Regulação das plataformas de trabalho: entrevista com Veena Dubal

Veena Dubal é professora de Direito da University of California e pesquisa as relações entre Direito, tecnologia e trabalho precário. Alguns de seus artigos:

 

Confira entrevista de Dubal à DigiLabour:

DIGILABOUR: Hoje quais são os principais desafios para regulação do trabalho em plataformas digitais?

VEENA DUBAL: Os principais desafios não são de ordem legal, mas estão enraizados no poder estrutural e instrumental das principais plataformas digitais. Empresas como Uber e Amazon alavancaram seus ativos significativos de forma a impedir a aplicação das leis trabalhistas existentes. Elas fazem de tudo para favorecer seus modelos de negócios exploradores. Grande parte do trabalho realizado por meio de plataformas digitais não é tão diferente para fins regulatórios de outros tipos de trabalho realizados na economia de serviços. De fato, as plataformas poderiam potencialmente dar aos reguladores acesso a segmentos da economia de serviços que têm ficado cada vez mais informais. Mas, em vez de usar tecnologias digitais para reduzir o mercado de trabalho informal, as plataformas de trabalho escolheram a arbitragem regulatória, escondendo-se atrás da fachada da tecnologia para afirmar que o trabalho nas plataformas é, de alguma maneira, novo ou inovador e não deve ser regulamentado da maneira tradicional.

 

 

DIGILABOUR: Você tem analisado em sua pesquisa atual os sentidos da lei para os trabalhadores precários. Como isso tem se dado?

DUBAL: A visão predominante nos Estados Unidos é a de que a maioria dos trabalhadores da gig economy quer ser autônomo/independente porque deseja a flexibilidade associada a esse status legal. Eu tenho feito pesquisa etnográfica por anos com motoristas da Uber e da Lyft em San Francisco, e minhas descobertas são muito diferentes. Acho que, para fins de políticas públicas, as próprias palavras – empregado ou prestador de serviços independente – são uma falácia. Os trabalhadores têm medo de que, se forem considerados “empregados”, as empresas serão ainda mais exploradoras do que já são. Alguns também apreciam o capital cultural associado a ser alguém “independente”. Especialmente em uma força de trabalho sindicalizada com trabalhadores atomizados, ser um “pequeno empresário” oferece um pouco de dignidade a muitas pessoas. Mas, independentemente do que eles possam querer ser chamados, os trabalhadores precários desejam os benefícios que as leis trabalhistas pretendem proporcionar – os direitos a um piso salarial, a negociação coletiva, o seguro-desemprego. Para os formuladores de políticas, esse deve ser o ponto a ser considerado.

DIGILABOUR: Como você tem analisado os movimentos que têm acontecido para enfrentar o atual cenário do trabalho digital, especialmente no campo jurídico?
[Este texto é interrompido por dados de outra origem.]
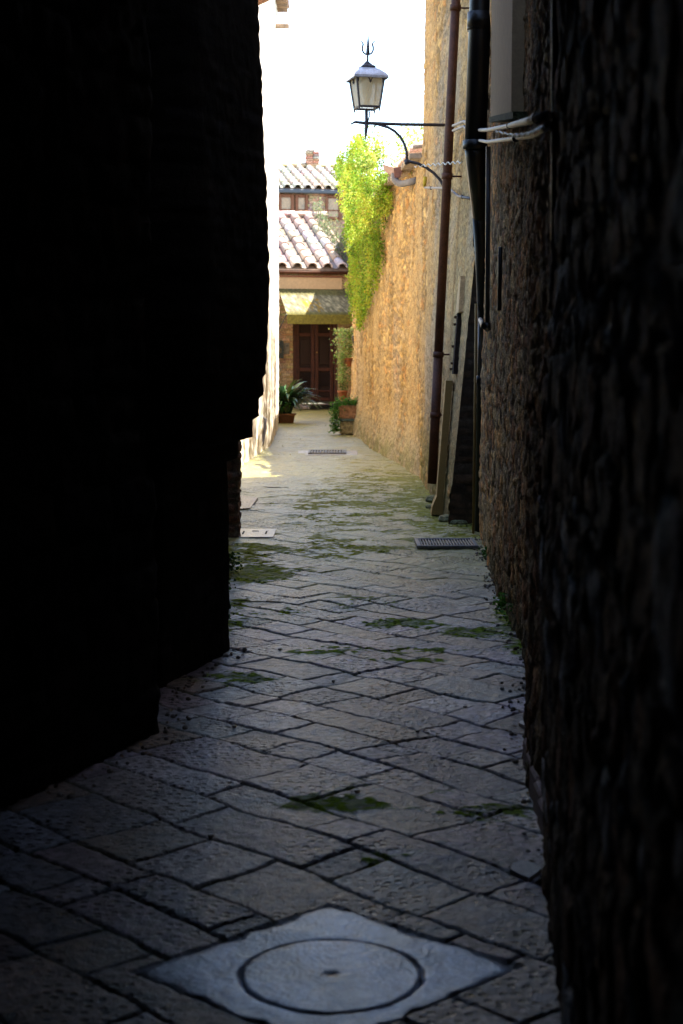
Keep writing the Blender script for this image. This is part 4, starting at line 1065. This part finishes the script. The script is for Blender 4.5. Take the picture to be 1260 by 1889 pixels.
# ------------------------------------------------------------------ POTTED PLANTS
def pot(mb, c, r0, r1, h): mb.lathe([(r0*.9, 0), (r0, .01), (r1*.96, h*.82), (r1*1.08, h*.83), (r1*1.1, h), (r1*.95, h), (r1*.9, h*.9), (.01, h*.9)], c, 22)
def strap(mb, base, az, length, lean, w, col, n=9, el0=84):
    pts = []; p = Vector(base); el = R(el0)
    d = Vector((math.cos(az), math.sin(az), 0)); sd = Vector((-d.y, d.x, 0)); vs = []
    for i in range(n):
        f = i/(n-1); ww = w*math.sin(math.pi*(.12+.86*f))**.7
        up_ = Vector((-d.x*math.sin(el), -d.y*math.sin(el), math.cos(el)))
        vs += [p-sd*ww+up_*ww*.3, p, p+sd*ww+up_*ww*.3]
        p = p+(d*math.cos(el)+Vector((0, 0, math.sin(el))))*length/(n-1); el -= lean/(n-1)*(0.5+f)
    fs = []
    for i in range(n-1):
        for q in (0, 1): fs.append((i*3+q, i*3+q+1, i*3+4+q, i*3+3+q))
    mb.add(vs, fs, col)
g = P(517, 779, 34.6); gx0 = Vector((P(524, 779, 34.9).x, 34.9, 0))
t = thing('strap_leaf_plant', 'large dark green strap-leaved plant in a terracotta pot left of the door', 'potted plant', gx0)
mb = MB(); pot(mb, gx0+Vector((0, 0, -.01)), .22, .26, .22); mb.build('pot', surf('dull brown pot', col=(.17, .075, .035), tint=False, rough=.85, bump=.3), t, True)
mb = MB()
for k in range(260):
    az = rng.uniform(0, 2*math.pi); L_ = rng.uniform(.5, .95); base = gx0+Vector((rng.gauss(0, .07), rng.gauss(0, .07), .2))
    strap(mb, base, az, L_*1.12, R(rng.uniform(70, 150)), rng.uniform(.036, .06), tuple(c*rng.uniform(.6, 1.5) for c in (.03, .072, .02)), 9, rng.uniform(48, 86))
mb.build('leaves', M_dleaf, t, True)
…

DUBAL: Os movimentos trabalhistas no mundo digital que me inspiram são de natureza internacionalista. A greve global massiva contra a Uber no dia 8 de maio foi uma delas. Isso refletiu as conexões feitas pelas organizações de base dos motoristas em diferentes continentes. O fato de que esses trabalhadores de aplicativos atomizados foram capazes de coordenar uma ação global direta contra uma multinacional gigante foi incrível e sem precedentes. Acho que isso nunca aconteceu antes. Também fiquei muito impressionada com a Tech Workers’ Coalition nos EUA. Voluntários coordenaram o Google Walkout, que também foi global. Além disso, eles fizeram um trabalho incrível ao ajudar os trabalhadores de tecnologia de “colarinho branco” a perceberem que, se criarem solidariedade uns com os outros e com trabalhadores da área de tecnologia de maneira mais ampla (incluindo os precários), eles terão uma quantidade tremenda de poder. E esses voluntários da Tech Workers’ Coalition visam não apenas reduzir as práticas trabalhistas exploradoras, mas também usar seu poder para conter manifestações perigosas do capitalismo de vigilância. Esta, na minha opinião, é provavelmente a organização mais importante atualmente. Notavelmente, esses dois grupos – os motoristas do Uber e os trabalhadores da tecnologia – conseguiram crescer e se mobilizar, apesar das limitações que a legislação trabalhista dos Estados Unidos impõe sobre suas atividades.